Vertical Harvest / Kickstarter

The project's website explains that the farm will use hydroponics technology (essentially growing the crops in mineral-enriched water rather than soil), which will offset water consumption by 90%, take up one-forth as much room and, in some cases, allow produce to grow twice as quickly. Vertical Harvest also claims that the facility will mainly compete with distant suppliers that ship produce into the Jackson region rather than local suppliers, and that 95% of its projected yield has already been purchased by area grocery stores and restaurants. Co-founders Penny McBride and Nona Yehia told Fast Company that the facility would produce 37,000 pounds of greens, 4,400 pounds of herbs and 44,000 pounds of tomatoes annually.

Christopher Rallo
Christopher Rallo

As Maddie McQueeney, a Vertical Harvest advisory board member, wrote for Live Better Magazine in 2012, this approach offers additional advantages like immunity to weather conditions and next to no use of pesticides or fertilizers. Because goods can be grown locally, shipping costs and spoilage rates will be reduced as well.

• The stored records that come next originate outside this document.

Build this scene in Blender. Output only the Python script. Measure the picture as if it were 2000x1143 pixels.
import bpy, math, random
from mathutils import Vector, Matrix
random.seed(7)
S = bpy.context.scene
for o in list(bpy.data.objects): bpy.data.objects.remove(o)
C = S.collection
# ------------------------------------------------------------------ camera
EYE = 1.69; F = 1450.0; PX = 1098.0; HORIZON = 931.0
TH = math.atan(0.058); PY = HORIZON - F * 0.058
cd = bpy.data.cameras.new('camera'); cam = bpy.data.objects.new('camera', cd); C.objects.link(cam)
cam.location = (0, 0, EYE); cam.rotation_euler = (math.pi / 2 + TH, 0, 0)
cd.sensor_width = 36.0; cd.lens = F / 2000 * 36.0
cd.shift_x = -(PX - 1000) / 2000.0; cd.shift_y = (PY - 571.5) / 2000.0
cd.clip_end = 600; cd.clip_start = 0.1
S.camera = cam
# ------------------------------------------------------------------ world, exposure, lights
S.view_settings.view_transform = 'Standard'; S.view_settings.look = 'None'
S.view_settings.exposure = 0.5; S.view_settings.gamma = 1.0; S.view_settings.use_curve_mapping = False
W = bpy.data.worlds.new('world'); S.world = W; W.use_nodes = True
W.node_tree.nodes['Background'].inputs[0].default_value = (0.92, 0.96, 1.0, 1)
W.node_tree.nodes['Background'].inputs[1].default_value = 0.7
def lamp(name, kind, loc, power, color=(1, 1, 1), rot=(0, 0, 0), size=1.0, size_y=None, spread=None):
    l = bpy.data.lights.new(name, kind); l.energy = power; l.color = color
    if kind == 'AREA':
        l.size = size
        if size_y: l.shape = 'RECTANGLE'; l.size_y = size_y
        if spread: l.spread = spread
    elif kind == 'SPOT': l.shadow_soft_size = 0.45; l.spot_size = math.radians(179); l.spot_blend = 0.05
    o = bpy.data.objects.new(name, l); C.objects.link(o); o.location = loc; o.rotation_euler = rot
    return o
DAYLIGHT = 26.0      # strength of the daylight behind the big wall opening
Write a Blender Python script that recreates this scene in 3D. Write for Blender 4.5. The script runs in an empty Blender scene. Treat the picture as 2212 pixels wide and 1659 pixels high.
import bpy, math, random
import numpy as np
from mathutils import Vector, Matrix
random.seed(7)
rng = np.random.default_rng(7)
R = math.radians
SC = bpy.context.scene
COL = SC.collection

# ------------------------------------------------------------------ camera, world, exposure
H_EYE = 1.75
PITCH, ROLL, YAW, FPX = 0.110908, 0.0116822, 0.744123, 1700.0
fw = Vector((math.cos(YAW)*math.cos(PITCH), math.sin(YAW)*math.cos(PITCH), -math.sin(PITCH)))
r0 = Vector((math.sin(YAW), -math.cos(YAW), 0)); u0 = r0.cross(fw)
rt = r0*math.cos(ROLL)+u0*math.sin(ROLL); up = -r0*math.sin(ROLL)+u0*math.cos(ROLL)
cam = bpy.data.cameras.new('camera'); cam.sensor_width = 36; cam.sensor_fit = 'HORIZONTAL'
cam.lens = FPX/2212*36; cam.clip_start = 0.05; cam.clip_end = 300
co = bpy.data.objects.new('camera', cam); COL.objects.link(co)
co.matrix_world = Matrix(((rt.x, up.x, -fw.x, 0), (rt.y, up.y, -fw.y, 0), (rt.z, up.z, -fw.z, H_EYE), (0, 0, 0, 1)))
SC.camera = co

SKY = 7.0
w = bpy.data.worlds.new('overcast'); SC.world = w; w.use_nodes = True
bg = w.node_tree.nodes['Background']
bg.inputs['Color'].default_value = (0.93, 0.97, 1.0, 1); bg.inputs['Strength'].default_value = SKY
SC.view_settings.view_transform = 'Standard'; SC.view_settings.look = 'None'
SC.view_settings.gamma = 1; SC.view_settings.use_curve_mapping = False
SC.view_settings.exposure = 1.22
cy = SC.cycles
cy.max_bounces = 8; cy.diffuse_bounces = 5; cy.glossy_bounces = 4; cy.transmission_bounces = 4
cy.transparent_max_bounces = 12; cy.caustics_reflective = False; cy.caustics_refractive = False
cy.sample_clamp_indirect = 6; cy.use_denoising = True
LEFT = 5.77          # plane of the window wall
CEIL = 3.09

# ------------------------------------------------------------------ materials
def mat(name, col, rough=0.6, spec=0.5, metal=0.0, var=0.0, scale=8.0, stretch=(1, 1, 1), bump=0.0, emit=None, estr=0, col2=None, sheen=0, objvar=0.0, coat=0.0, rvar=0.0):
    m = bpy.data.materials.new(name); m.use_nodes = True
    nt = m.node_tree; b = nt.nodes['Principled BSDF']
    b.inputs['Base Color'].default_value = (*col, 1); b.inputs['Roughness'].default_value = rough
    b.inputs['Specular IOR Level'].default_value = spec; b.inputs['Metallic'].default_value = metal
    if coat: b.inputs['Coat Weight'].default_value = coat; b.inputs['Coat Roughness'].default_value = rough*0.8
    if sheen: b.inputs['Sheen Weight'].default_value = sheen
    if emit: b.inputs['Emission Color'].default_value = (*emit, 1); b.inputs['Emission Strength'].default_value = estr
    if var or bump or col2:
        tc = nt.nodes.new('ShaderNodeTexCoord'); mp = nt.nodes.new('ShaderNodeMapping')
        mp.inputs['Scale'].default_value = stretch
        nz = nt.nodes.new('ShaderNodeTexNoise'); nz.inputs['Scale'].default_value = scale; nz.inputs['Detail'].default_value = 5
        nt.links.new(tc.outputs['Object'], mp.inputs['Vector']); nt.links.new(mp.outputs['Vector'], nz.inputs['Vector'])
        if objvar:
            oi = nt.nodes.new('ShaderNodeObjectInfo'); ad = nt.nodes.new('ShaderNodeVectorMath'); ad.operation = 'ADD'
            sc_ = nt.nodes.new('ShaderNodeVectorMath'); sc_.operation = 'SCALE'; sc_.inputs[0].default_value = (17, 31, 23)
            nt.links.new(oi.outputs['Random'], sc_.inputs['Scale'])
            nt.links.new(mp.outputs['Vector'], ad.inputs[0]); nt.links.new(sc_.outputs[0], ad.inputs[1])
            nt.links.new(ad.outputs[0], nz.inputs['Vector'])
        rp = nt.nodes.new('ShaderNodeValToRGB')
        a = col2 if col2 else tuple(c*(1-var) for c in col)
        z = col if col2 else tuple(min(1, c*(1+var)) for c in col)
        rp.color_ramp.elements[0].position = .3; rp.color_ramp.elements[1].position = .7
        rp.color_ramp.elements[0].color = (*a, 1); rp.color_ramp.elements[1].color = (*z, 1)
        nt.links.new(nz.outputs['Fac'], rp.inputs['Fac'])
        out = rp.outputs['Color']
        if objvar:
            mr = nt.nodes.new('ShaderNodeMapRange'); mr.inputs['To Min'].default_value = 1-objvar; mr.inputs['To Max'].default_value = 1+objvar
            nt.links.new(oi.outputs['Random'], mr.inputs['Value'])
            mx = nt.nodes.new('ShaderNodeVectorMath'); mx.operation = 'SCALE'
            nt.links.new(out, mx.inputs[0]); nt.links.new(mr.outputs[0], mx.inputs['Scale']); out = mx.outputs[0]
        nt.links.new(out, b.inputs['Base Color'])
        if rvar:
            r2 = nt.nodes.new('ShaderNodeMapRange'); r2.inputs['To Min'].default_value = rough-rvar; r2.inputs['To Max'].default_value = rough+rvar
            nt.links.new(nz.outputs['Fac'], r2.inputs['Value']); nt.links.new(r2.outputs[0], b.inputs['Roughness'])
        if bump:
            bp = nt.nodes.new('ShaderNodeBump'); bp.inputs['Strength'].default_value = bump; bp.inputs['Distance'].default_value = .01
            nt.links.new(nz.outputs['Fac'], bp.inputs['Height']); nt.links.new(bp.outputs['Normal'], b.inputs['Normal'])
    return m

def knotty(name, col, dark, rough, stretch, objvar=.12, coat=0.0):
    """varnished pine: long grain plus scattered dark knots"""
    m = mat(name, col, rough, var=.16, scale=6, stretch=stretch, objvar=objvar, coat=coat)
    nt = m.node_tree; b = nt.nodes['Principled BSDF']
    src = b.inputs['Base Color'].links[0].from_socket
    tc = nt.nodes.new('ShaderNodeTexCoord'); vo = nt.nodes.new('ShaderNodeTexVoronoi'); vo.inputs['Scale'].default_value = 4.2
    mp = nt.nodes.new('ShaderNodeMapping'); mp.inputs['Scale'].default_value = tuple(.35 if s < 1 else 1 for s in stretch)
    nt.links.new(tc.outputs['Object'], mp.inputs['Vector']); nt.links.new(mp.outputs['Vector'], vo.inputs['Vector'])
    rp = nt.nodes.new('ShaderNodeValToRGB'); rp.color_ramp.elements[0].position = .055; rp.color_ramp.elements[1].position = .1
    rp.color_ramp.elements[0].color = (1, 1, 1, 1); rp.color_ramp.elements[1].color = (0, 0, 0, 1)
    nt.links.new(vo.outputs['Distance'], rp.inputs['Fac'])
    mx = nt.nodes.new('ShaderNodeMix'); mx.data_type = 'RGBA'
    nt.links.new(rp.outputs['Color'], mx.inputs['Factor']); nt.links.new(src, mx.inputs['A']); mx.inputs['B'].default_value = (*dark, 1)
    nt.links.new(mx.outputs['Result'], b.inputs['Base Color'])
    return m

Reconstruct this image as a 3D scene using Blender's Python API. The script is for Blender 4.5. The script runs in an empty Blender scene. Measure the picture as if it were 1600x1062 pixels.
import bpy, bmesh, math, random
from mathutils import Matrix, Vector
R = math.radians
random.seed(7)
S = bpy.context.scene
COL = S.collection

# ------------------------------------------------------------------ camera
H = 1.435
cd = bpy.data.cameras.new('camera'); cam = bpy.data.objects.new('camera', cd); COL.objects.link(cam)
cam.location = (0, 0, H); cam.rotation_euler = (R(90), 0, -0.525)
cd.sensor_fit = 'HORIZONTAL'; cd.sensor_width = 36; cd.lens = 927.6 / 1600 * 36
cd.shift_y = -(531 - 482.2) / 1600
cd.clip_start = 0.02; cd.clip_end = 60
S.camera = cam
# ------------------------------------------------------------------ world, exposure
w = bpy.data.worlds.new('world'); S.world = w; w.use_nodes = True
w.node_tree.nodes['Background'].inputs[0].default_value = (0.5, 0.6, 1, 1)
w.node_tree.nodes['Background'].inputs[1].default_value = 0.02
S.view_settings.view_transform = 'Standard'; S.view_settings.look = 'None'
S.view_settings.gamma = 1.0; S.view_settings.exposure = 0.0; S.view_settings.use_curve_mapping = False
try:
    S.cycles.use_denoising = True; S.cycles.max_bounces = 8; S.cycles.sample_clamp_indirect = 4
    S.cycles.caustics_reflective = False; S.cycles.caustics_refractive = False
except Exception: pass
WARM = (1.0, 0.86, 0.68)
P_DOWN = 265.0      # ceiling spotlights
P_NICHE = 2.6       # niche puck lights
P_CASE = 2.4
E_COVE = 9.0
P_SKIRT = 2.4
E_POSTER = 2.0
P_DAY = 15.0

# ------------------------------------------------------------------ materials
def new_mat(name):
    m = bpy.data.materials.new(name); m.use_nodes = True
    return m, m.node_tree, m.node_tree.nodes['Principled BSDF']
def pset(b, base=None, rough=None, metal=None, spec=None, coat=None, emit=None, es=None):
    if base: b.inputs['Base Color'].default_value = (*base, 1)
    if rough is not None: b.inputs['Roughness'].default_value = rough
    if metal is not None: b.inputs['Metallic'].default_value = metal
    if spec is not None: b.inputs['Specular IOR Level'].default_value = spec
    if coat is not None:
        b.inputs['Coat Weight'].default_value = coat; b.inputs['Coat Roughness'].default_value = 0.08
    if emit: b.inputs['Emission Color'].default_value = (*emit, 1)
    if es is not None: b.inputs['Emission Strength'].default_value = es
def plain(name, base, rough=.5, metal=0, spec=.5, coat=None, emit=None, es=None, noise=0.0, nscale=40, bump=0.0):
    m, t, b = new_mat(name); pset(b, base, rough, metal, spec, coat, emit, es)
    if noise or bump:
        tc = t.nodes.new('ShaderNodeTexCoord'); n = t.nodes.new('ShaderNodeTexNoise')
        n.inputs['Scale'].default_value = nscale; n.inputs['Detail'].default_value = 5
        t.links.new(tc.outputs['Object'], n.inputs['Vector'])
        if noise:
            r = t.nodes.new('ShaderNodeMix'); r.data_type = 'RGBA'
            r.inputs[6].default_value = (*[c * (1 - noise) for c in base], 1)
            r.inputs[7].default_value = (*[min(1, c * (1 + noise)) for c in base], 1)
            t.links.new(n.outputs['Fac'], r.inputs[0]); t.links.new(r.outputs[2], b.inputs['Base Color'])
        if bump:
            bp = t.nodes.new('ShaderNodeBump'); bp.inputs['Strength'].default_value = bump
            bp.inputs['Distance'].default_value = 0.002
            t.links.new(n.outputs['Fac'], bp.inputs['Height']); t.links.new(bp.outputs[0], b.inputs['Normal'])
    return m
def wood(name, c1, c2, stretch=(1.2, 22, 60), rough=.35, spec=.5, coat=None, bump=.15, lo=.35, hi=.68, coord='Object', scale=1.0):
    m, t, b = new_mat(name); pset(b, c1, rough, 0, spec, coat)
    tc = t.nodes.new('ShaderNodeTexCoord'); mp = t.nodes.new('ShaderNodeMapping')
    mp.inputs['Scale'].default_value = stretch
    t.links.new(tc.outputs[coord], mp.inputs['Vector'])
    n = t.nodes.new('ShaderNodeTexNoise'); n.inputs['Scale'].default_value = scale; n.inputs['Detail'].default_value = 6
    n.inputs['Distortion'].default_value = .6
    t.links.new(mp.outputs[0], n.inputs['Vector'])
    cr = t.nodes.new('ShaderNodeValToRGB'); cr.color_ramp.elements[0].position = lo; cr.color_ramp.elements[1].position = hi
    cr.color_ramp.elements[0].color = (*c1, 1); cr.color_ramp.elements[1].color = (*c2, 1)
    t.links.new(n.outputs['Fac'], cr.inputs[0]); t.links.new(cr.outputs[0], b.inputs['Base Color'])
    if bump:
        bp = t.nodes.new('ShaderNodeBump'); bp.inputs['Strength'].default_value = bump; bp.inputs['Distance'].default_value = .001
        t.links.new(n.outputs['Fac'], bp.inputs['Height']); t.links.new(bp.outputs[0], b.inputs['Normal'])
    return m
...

The facility will also employ developmentally disabled individuals, which fellow advisory board member Caroline Croft-Estay said would help them earn money, independence and self-confidence, as reported by McQueeney.

Is vertical farming the future? As technology advances, it may be possible to grow large high-quality hydroponic food alongside traditional commercial and residential structures in urban environments. University of Nottingham plant scientist Erik Murchie told the Guardian that by moving food production closer to population centers, cities could dramatically reduce their environmental impact.

"The beauty of vertical farming is that you can go as high as you want, if you have a system that works efficiently," he told the Guardian. "The only risk with that is getting things that plants need like water and nutrients up there. And you need a way of getting your product out efficiently."

Other designs are even more fanciful. In Sweden, the international Centre of Excellence for Urban Agriculture began building a so-called "Plantagon" in 2012:

Purdue University horticulturalist Cary Mitchell, however, thinks the future of vertical farming won't be in building scaled-up Vertical Farm-style attachments to skyscrapers. Instead, he told NPR that vertical farms will likely be located in large, industrial-style warehouses flooded with the red and blue (in which case, purple) LED lights. According to NPR, one Texas-based company named Caliber Biotherapeutics is already doing the same with a 150,000-square-foot "plant warehouse" that looks like this:

EEA Consulting Engineers

In Japan, entrepreneur Shigeharu Shimamura and GE teamed up to create this indoor lettuce farm that Web Urbanist reports is the world's largest, sizing up at "25,000 square feet, producing 10,000 heads of lettuce per day (100 times more per square foot than traditional methods) with 40% less power, 80% less food waste and 99% less water usage than outdoor fields":

With billions more humans expected by 2050, vertical farms of a different varieties could help fill the gaps, allowing people to offset some of their carbon impact by buying local. They could also help ensure food security by allowing crops to be grown year-round at a higher efficiency than traditional farms. But in Jackson, where a freezing climate prevents many kinds of produce from being grown locally, vertical farming could also be useful by simply helping people buy healthy food at reasonable prices.